Before we move on to the purpose of a freight broker surety bond, it is quite necessary to first understand what is this bond all about? There are freight brokers or transportation brokers contracting with the motor carriers or truck companies for any transportation on land. These brokers pay an annual fee to claim a bond and this bond is called a freight broker surety bond. If a freight broker is unable or fails to remit payment for rendered services as per the agreement, this bond asks the motor carriers to take direct payments from the surety bond company.
The Purpose of Freight Surety Bond:
The following statements will help you understand why this bond is required by freight brokers.
- It serves as a financial guarantee or security between FMCSA and the public.
- It obligates one to follow all the rules and regulations in the business of freight broking.
- It should not be treated as an insurance policy and hence it does not protect you. This surety bond is a legal instrument of protection and benefit to others.
- It keeps public protected from fraud, theft and any other crime of moral character on behalf of a licensed freight broker.
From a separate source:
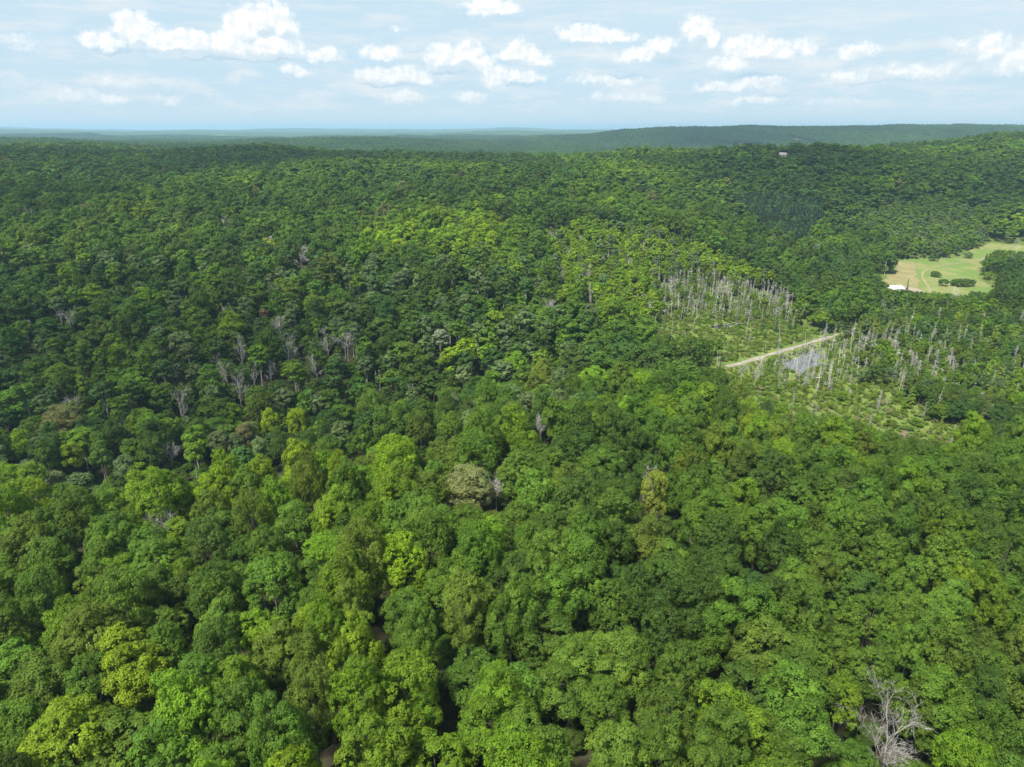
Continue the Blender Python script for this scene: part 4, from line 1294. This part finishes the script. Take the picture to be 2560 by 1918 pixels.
# ------------------------------------------------------------------ clouds drifting overhead, outside the frame: their shade lies on the hills
CLOUDM, N = new_mat('cloud_vapour')
pv = N.n('ShaderNodeVolumePrincipled')
pv.inputs['Color'].default_value = (1, 1, 1, 1); pv.inputs['Density'].default_value = .0046; pv.inputs['Anisotropy'].default_value = .6
o_ = N.n('ShaderNodeOutputMaterial'); N.t.links.new(pv.outputs[0], o_.inputs['Volume'])
def cloud(gx, gy, rx, ry, thick, alt=950, seed=0):
    k = alt / sun_dir[2]
    c = np.array([gx + sun_dir[0] * k, gy + sun_dir[1] * k, alt])
    nu, nv = 64, 32
    U, Vv = np.meshgrid(np.linspace(0, 2 * np.pi, nu, endpoint=False), np.linspace(0, np.pi, nv))
    d = np.stack([np.cos(U) * np.sin(Vv), np.sin(U) * np.sin(Vv), np.cos(Vv)], -1)
    bump = 1 + .28 * fbm(d[..., 0] * 2.2 + 5 * d[..., 2], d[..., 1] * 2.2 + seed * 7, seed, 4) + .10 * fbm(d[..., 0] * 6, d[..., 1] * 6 + d[..., 2] * 5, seed + 9, 3)
    P_ = d * bump[..., None] * (rx, ry, thick) * np.where(d[..., 2:] < 0, (1, 1, .35), (1, 1, 1)) + c
    V_ = P_.reshape(-1, 3)
    i_ = np.arange(nu * nv).reshape(nv, nu); nx = np.roll(i_, -1, 1)
    F_ = np.stack([i_[:-1], i_[1:], nx[1:], nx[:-1]], -1).reshape(-1, 4)
    me_ = bpy.data.meshes.new('cloud'); me_.from_pydata(V_.tolist(), [], F_.tolist()); me_.materials.append(CLOUDM); me_.update()
    link('cloud', me_, kind='stuff')
cloud(-215, 300, 190, 100, 150, seed=1)
cloud(-480, 560, 260, 120, 120, seed=6)
cloud(-420, 1000, 420, 260, 130, seed=2)
cloud(420, 880, 260, 170, 90, seed=3)
cloud(900, 3500, 900, 600, 120, seed=4)

# ------------------------------------------------------------------ haze
HAZE_DENSITY = 9.5e-5
GZ = ground(GX, GY)
hx = [-23000, 23000, -3000, 22500, float(GZ.min()) - 1.0, max(float(GZ.max()) + 30.0, CAM_Z + 10)]
V = [(x, y, z) for x in hx[:2] for y in hx[2:4] for z in hx[4:]]
me = bpy.data.meshes.new('haze')
me.from_pydata(V, [], [(0, 1, 3, 2), (4, 6, 7, 5), (0, 4, 5, 1), (2, 3, 7, 6), (0, 2, 6, 4), (1, 5, 7, 3)])
m, N = new_mat('summer_haze')
pv = N.n('ShaderNodeVolumePrincipled')
pv.inputs['Color'].default_value = (.44, .69, .92, 1)
pv.inputs['Density'].default_value = HAZE_DENSITY
pv.inputs['Anisotropy'].default_value = .25
o_ = N.n('ShaderNodeOutputMaterial'); N.t.links.new(pv.outputs[0], o_.inputs['Volume'])
me.materials.append(m)
link('haze', me, kind='stuff')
- It reminds you of a legal responsibility to refund the surety amount in total against a claim that was paid ever against your surety bond.
- This is a prerequisite instrument for licensing.
An applicant’s credit score does affect the approval status of the application. Example: Applications with very poor credit scores will be rejected unless there is a fair try by the party to keep the credit score in good shape. It is mandatory for the applicant to abide by the federal laws and regulations while applying for a freight broker surety bond. People with criminal history will be in question.